━━━━━ Listed entries
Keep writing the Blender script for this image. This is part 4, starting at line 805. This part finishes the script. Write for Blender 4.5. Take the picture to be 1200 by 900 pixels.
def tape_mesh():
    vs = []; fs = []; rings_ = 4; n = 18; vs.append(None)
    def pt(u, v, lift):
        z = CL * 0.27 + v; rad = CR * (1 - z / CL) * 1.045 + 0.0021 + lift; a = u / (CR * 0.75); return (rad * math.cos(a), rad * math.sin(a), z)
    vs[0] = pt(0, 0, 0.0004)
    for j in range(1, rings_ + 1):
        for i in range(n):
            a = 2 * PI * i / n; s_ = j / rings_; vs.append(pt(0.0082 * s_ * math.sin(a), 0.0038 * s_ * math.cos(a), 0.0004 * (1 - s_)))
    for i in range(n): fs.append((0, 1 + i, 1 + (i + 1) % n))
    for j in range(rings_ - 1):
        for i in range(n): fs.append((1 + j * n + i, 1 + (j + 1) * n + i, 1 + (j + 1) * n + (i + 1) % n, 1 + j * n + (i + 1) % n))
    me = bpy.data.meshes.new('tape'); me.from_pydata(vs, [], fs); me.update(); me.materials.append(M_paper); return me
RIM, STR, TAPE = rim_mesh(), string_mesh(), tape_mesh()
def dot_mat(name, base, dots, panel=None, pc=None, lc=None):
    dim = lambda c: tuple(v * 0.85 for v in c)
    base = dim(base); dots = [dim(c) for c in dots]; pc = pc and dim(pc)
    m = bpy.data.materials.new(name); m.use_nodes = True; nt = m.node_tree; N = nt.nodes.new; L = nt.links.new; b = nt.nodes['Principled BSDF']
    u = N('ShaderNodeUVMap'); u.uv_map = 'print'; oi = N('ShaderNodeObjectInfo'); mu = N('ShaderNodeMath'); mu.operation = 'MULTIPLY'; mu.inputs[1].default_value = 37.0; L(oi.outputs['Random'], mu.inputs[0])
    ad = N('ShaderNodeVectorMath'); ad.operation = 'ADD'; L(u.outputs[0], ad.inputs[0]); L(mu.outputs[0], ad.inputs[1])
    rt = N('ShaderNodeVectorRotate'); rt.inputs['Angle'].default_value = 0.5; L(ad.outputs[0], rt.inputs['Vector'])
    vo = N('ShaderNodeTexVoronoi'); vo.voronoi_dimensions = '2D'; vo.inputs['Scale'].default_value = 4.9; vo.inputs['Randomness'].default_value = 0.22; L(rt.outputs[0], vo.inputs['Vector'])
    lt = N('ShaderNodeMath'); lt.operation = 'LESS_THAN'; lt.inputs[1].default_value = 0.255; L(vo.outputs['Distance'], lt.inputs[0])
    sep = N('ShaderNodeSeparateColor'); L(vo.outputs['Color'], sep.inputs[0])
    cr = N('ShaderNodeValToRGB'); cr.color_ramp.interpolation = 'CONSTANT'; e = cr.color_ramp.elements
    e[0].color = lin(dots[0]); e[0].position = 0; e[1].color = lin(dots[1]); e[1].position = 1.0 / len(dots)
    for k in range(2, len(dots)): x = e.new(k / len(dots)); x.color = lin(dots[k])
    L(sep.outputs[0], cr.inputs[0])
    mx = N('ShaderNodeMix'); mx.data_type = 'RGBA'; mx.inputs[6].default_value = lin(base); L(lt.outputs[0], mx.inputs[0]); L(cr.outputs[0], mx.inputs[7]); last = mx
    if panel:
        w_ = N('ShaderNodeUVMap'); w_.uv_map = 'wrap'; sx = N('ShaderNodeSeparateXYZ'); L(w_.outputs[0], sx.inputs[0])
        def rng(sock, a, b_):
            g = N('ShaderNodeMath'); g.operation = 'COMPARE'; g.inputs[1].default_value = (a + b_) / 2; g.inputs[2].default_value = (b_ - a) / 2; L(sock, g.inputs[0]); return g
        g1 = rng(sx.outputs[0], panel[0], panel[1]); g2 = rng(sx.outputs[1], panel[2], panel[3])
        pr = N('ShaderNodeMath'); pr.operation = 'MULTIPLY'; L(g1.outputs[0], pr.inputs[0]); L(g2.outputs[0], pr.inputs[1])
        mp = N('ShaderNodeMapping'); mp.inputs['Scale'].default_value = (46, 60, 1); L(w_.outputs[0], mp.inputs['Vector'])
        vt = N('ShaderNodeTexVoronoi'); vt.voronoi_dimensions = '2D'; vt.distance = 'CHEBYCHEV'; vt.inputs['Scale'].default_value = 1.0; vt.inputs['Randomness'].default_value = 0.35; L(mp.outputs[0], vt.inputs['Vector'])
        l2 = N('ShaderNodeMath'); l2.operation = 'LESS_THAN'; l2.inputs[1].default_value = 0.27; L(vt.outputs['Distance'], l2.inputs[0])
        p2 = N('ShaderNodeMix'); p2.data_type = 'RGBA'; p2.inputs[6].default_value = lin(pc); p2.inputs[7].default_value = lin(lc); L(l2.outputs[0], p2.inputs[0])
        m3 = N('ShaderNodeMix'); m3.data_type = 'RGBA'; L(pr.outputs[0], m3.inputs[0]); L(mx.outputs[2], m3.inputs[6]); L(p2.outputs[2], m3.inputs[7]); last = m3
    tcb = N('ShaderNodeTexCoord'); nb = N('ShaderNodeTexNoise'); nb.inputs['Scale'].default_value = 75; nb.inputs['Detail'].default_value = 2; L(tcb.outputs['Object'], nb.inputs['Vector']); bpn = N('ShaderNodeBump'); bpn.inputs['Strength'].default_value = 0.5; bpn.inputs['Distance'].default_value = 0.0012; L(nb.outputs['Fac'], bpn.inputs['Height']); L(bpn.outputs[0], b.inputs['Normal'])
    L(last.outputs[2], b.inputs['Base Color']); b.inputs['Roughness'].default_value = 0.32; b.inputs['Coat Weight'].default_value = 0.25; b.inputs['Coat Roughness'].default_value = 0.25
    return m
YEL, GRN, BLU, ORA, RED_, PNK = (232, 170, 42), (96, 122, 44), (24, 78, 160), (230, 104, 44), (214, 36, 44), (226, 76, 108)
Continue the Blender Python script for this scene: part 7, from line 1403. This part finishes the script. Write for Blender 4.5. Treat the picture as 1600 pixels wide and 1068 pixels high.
━━━━━━━━━━
* Directions for this task: Restate the data above exactly, keeping each word as it stands.

* Answer to this problem:
Keep writing the Blender script for this image. This is part 4, starting at line 805. This part finishes the script. Write for Blender 4.5. Take the picture to be 1200 by 900 pixels.
def tape_mesh():
    vs = []; fs = []; rings_ = 4; n = 18; vs.append(None)
    def pt(u, v, lift):
        z = CL * 0.27 + v; rad = CR * (1 - z / CL) * 1.045 + 0.0021 + lift; a = u / (CR * 0.75); return (rad * math.cos(a), rad * math.sin(a), z)
    vs[0] = pt(0, 0, 0.0004)
    for j in range(1, rings_ + 1):
        for i in range(n):
            a = 2 * PI * i / n; s_ = j / rings_; vs.append(pt(0.0082 * s_ * math.sin(a), 0.0038 * s_ * math.cos(a), 0.0004 * (1 - s_)))
    for i in range(n): fs.append((0, 1 + i, 1 + (i + 1) % n))
    for j in range(rings_ - 1):
        for i in range(n): fs.append((1 + j * n + i, 1 + (j + 1) * n + i, 1 + (j + 1) * n + (i + 1) % n, 1 + j * n + (i + 1) % n))
    me = bpy.data.meshes.new('tape'); me.from_pydata(vs, [], fs); me.update(); me.materials.append(M_paper); return me
RIM, STR, TAPE = rim_mesh(), string_mesh(), tape_mesh()
def dot_mat(name, base, dots, panel=None, pc=None, lc=None):
    dim = lambda c: tuple(v * 0.85 for v in c)
    base = dim(base); dots = [dim(c) for c in dots]; pc = pc and dim(pc)
    m = bpy.data.materials.new(name); m.use_nodes = True; nt = m.node_tree; N = nt.nodes.new; L = nt.links.new; b = nt.nodes['Principled BSDF']
    u = N('ShaderNodeUVMap'); u.uv_map = 'print'; oi = N('ShaderNodeObjectInfo'); mu = N('ShaderNodeMath'); mu.operation = 'MULTIPLY'; mu.inputs[1].default_value = 37.0; L(oi.outputs['Random'], mu.inputs[0])
    ad = N('ShaderNodeVectorMath'); ad.operation = 'ADD'; L(u.outputs[0], ad.inputs[0]); L(mu.outputs[0], ad.inputs[1])
    rt = N('ShaderNodeVectorRotate'); rt.inputs['Angle'].default_value = 0.5; L(ad.outputs[0], rt.inputs['Vector'])
    vo = N('ShaderNodeTexVoronoi'); vo.voronoi_dimensions = '2D'; vo.inputs['Scale'].default_value = 4.9; vo.inputs['Randomness'].default_value = 0.22; L(rt.outputs[0], vo.inputs['Vector'])
    lt = N('ShaderNodeMath'); lt.operation = 'LESS_THAN'; lt.inputs[1].default_value = 0.255; L(vo.outputs['Distance'], lt.inputs[0])
    sep = N('ShaderNodeSeparateColor'); L(vo.outputs['Color'], sep.inputs[0])
    cr = N('ShaderNodeValToRGB'); cr.color_ramp.interpolation = 'CONSTANT'; e = cr.color_ramp.elements
    e[0].color = lin(dots[0]); e[0].position = 0; e[1].color = lin(dots[1]); e[1].position = 1.0 / len(dots)
    for k in range(2, len(dots)): x = e.new(k / len(dots)); x.color = lin(dots[k])
    L(sep.outputs[0], cr.inputs[0])
    mx = N('ShaderNodeMix'); mx.data_type = 'RGBA'; mx.inputs[6].default_value = lin(base); L(lt.outputs[0], mx.inputs[0]); L(cr.outputs[0], mx.inputs[7]); last = mx
    if panel:
        w_ = N('ShaderNodeUVMap'); w_.uv_map = 'wrap'; sx = N('ShaderNodeSeparateXYZ'); L(w_.outputs[0], sx.inputs[0])
        def rng(sock, a, b_):
            g = N('ShaderNodeMath'); g.operation = 'COMPARE'; g.inputs[1].default_value = (a + b_) / 2; g.inputs[2].default_value = (b_ - a) / 2; L(sock, g.inputs[0]); return g
        g1 = rng(sx.outputs[0], panel[0], panel[1]); g2 = rng(sx.outputs[1], panel[2], panel[3])
        pr = N('ShaderNodeMath'); pr.operation = 'MULTIPLY'; L(g1.outputs[0], pr.inputs[0]); L(g2.outputs[0], pr.inputs[1])
        mp = N('ShaderNodeMapping'); mp.inputs['Scale'].default_value = (46, 60, 1); L(w_.outputs[0], mp.inputs['Vector'])
        vt = N('ShaderNodeTexVoronoi'); vt.voronoi_dimensions = '2D'; vt.distance = 'CHEBYCHEV'; vt.inputs['Scale'].default_value = 1.0; vt.inputs['Randomness'].default_value = 0.35; L(mp.outputs[0], vt.inputs['Vector'])
        l2 = N('ShaderNodeMath'); l2.operation = 'LESS_THAN'; l2.inputs[1].default_value = 0.27; L(vt.outputs['Distance'], l2.inputs[0])
        p2 = N('ShaderNodeMix'); p2.data_type = 'RGBA'; p2.inputs[6].default_value = lin(pc); p2.inputs[7].default_value = lin(lc); L(l2.outputs[0], p2.inputs[0])
        m3 = N('ShaderNodeMix'); m3.data_type = 'RGBA'; L(pr.outputs[0], m3.inputs[0]); L(mx.outputs[2], m3.inputs[6]); L(p2.outputs[2], m3.inputs[7]); last = m3
    tcb = N('ShaderNodeTexCoord'); nb = N('ShaderNodeTexNoise'); nb.inputs['Scale'].default_value = 75; nb.inputs['Detail'].default_value = 2; L(tcb.outputs['Object'], nb.inputs['Vector']); bpn = N('ShaderNodeBump'); bpn.inputs['Strength'].default_value = 0.5; bpn.inputs['Distance'].default_value = 0.0012; L(nb.outputs['Fac'], bpn.inputs['Height']); L(bpn.outputs[0], b.inputs['Normal'])
    L(last.outputs[2], b.inputs['Base Color']); b.inputs['Roughness'].default_value = 0.32; b.inputs['Coat Weight'].default_value = 0.25; b.inputs['Coat Roughness'].default_value = 0.25
    return m
YEL, GRN, BLU, ORA, RED_, PNK = (232, 170, 42), (96, 122, 44), (24, 78, 160), (230, 104, 44), (214, 36, 44), (226, 76, 108)
Continue the Blender Python script for this scene: part 7, from line 1403. This part finishes the script. Write for Blender 4.5. Treat the picture as 1600 pixels wide and 1068 pixels high.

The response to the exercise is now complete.